### Exercise prompt
Retype every entry in its entirety, without alteration.

___ Records to use ___

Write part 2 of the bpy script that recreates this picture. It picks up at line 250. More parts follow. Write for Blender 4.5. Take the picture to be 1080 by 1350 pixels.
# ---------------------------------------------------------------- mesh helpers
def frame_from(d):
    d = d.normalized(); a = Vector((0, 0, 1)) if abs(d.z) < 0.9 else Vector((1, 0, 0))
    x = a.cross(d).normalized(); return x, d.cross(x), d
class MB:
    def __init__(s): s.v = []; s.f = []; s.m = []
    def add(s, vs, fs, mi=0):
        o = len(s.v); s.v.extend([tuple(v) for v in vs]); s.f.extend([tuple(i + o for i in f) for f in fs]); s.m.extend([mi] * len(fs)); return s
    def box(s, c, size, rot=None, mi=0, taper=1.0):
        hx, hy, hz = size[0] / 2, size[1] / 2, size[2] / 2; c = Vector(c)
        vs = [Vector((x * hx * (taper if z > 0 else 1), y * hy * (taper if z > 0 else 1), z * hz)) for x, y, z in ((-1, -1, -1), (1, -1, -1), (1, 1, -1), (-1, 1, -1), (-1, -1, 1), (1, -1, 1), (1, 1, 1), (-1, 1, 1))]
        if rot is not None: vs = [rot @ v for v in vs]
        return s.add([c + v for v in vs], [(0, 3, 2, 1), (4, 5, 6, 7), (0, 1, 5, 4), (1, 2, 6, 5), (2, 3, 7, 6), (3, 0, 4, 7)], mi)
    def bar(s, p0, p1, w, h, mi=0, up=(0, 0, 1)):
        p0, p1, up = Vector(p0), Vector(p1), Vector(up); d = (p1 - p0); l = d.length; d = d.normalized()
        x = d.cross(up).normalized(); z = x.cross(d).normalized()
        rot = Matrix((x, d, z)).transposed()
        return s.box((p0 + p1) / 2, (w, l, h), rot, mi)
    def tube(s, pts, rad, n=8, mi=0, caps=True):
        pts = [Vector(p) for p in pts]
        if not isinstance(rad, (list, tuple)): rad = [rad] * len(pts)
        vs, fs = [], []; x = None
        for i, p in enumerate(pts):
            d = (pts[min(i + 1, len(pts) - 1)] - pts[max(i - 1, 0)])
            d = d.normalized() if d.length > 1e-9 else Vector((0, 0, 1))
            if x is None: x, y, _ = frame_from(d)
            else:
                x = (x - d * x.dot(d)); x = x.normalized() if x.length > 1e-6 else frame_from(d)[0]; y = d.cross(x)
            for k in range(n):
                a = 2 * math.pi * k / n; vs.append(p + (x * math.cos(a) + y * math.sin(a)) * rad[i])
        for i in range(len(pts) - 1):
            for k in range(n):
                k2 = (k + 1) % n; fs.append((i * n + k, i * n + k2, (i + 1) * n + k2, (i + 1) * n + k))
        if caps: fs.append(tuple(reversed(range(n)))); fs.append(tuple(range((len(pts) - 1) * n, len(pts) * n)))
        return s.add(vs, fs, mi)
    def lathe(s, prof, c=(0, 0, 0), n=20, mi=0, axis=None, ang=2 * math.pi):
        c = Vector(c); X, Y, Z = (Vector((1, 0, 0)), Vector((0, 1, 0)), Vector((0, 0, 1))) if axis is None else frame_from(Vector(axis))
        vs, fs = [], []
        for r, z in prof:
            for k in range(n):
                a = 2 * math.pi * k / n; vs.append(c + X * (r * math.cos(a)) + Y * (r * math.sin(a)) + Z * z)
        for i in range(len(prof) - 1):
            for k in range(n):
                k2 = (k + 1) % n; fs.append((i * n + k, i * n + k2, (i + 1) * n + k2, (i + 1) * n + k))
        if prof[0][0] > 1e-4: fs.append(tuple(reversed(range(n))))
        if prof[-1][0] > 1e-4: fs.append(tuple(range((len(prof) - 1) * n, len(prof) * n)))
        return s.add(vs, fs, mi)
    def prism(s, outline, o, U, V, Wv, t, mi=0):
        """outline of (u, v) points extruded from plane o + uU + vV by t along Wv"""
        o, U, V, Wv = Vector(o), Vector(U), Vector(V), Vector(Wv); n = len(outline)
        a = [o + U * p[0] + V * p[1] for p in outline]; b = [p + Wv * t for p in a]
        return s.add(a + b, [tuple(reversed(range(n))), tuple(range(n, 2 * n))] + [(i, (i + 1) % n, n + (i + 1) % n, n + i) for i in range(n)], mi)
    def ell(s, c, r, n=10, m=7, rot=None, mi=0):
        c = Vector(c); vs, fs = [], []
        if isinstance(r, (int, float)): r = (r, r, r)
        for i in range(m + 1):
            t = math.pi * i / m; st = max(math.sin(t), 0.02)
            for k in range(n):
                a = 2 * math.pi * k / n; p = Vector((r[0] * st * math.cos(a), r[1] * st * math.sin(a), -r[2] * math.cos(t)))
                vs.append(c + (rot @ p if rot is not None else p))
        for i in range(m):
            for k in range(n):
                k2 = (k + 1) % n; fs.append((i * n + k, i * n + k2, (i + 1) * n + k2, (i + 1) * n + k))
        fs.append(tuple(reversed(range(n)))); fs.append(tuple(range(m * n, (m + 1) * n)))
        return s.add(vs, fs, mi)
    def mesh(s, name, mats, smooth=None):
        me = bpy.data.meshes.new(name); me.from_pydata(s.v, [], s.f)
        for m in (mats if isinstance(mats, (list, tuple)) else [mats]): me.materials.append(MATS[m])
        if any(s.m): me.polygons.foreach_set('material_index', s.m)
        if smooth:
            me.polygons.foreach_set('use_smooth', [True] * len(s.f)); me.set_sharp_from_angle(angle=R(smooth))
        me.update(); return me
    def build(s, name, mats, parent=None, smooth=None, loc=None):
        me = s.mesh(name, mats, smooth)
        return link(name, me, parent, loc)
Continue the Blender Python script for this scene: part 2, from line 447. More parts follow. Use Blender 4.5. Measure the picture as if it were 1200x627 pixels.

___

### Exercise response
Write part 2 of the bpy script that recreates this picture. It picks up at line 250. More parts follow. Write for Blender 4.5. Take the picture to be 1080 by 1350 pixels.
# ---------------------------------------------------------------- mesh helpers
def frame_from(d):
    d = d.normalized(); a = Vector((0, 0, 1)) if abs(d.z) < 0.9 else Vector((1, 0, 0))
    x = a.cross(d).normalized(); return x, d.cross(x), d
class MB:
    def __init__(s): s.v = []; s.f = []; s.m = []
    def add(s, vs, fs, mi=0):
        o = len(s.v); s.v.extend([tuple(v) for v in vs]); s.f.extend([tuple(i + o for i in f) for f in fs]); s.m.extend([mi] * len(fs)); return s
    def box(s, c, size, rot=None, mi=0, taper=1.0):
        hx, hy, hz = size[0] / 2, size[1] / 2, size[2] / 2; c = Vector(c)
        vs = [Vector((x * hx * (taper if z > 0 else 1), y * hy * (taper if z > 0 else 1), z * hz)) for x, y, z in ((-1, -1, -1), (1, -1, -1), (1, 1, -1), (-1, 1, -1), (-1, -1, 1), (1, -1, 1), (1, 1, 1), (-1, 1, 1))]
        if rot is not None: vs = [rot @ v for v in vs]
        return s.add([c + v for v in vs], [(0, 3, 2, 1), (4, 5, 6, 7), (0, 1, 5, 4), (1, 2, 6, 5), (2, 3, 7, 6), (3, 0, 4, 7)], mi)
    def bar(s, p0, p1, w, h, mi=0, up=(0, 0, 1)):
        p0, p1, up = Vector(p0), Vector(p1), Vector(up); d = (p1 - p0); l = d.length; d = d.normalized()
        x = d.cross(up).normalized(); z = x.cross(d).normalized()
        rot = Matrix((x, d, z)).transposed()
        return s.box((p0 + p1) / 2, (w, l, h), rot, mi)
    def tube(s, pts, rad, n=8, mi=0, caps=True):
        pts = [Vector(p) for p in pts]
        if not isinstance(rad, (list, tuple)): rad = [rad] * len(pts)
        vs, fs = [], []; x = None
        for i, p in enumerate(pts):
            d = (pts[min(i + 1, len(pts) - 1)] - pts[max(i - 1, 0)])
            d = d.normalized() if d.length > 1e-9 else Vector((0, 0, 1))
            if x is None: x, y, _ = frame_from(d)
            else:
                x = (x - d * x.dot(d)); x = x.normalized() if x.length > 1e-6 else frame_from(d)[0]; y = d.cross(x)
            for k in range(n):
                a = 2 * math.pi * k / n; vs.append(p + (x * math.cos(a) + y * math.sin(a)) * rad[i])
        for i in range(len(pts) - 1):
            for k in range(n):
                k2 = (k + 1) % n; fs.append((i * n + k, i * n + k2, (i + 1) * n + k2, (i + 1) * n + k))
        if caps: fs.append(tuple(reversed(range(n)))); fs.append(tuple(range((len(pts) - 1) * n, len(pts) * n)))
        return s.add(vs, fs, mi)
    def lathe(s, prof, c=(0, 0, 0), n=20, mi=0, axis=None, ang=2 * math.pi):
        c = Vector(c); X, Y, Z = (Vector((1, 0, 0)), Vector((0, 1, 0)), Vector((0, 0, 1))) if axis is None else frame_from(Vector(axis))
        vs, fs = [], []
        for r, z in prof:
            for k in range(n):
                a = 2 * math.pi * k / n; vs.append(c + X * (r * math.cos(a)) + Y * (r * math.sin(a)) + Z * z)
        for i in range(len(prof) - 1):
            for k in range(n):
                k2 = (k + 1) % n; fs.append((i * n + k, i * n + k2, (i + 1) * n + k2, (i + 1) * n + k))
        if prof[0][0] > 1e-4: fs.append(tuple(reversed(range(n))))
        if prof[-1][0] > 1e-4: fs.append(tuple(range((len(prof) - 1) * n, len(prof) * n)))
        return s.add(vs, fs, mi)
    def prism(s, outline, o, U, V, Wv, t, mi=0):
        """outline of (u, v) points extruded from plane o + uU + vV by t along Wv"""
        o, U, V, Wv = Vector(o), Vector(U), Vector(V), Vector(Wv); n = len(outline)
        a = [o + U * p[0] + V * p[1] for p in outline]; b = [p + Wv * t for p in a]
        return s.add(a + b, [tuple(reversed(range(n))), tuple(range(n, 2 * n))] + [(i, (i + 1) % n, n + (i + 1) % n, n + i) for i in range(n)], mi)
    def ell(s, c, r, n=10, m=7, rot=None, mi=0):
        c = Vector(c); vs, fs = [], []
        if isinstance(r, (int, float)): r = (r, r, r)
        for i in range(m + 1):
            t = math.pi * i / m; st = max(math.sin(t), 0.02)
            for k in range(n):
                a = 2 * math.pi * k / n; p = Vector((r[0] * st * math.cos(a), r[1] * st * math.sin(a), -r[2] * math.cos(t)))
                vs.append(c + (rot @ p if rot is not None else p))
        for i in range(m):
            for k in range(n):
                k2 = (k + 1) % n; fs.append((i * n + k, i * n + k2, (i + 1) * n + k2, (i + 1) * n + k))
        fs.append(tuple(reversed(range(n)))); fs.append(tuple(range(m * n, (m + 1) * n)))
        return s.add(vs, fs, mi)
    def mesh(s, name, mats, smooth=None):
        me = bpy.data.meshes.new(name); me.from_pydata(s.v, [], s.f)
        for m in (mats if isinstance(mats, (list, tuple)) else [mats]): me.materials.append(MATS[m])
        if any(s.m): me.polygons.foreach_set('material_index', s.m)
        if smooth:
            me.polygons.foreach_set('use_smooth', [True] * len(s.f)); me.set_sharp_from_angle(angle=R(smooth))
        me.update(); return me
    def build(s, name, mats, parent=None, smooth=None, loc=None):
        me = s.mesh(name, mats, smooth)
        return link(name, me, parent, loc)
Continue the Blender Python script for this scene: part 2, from line 447. More parts follow. Use Blender 4.5. Measure the picture as if it were 1200x627 pixels.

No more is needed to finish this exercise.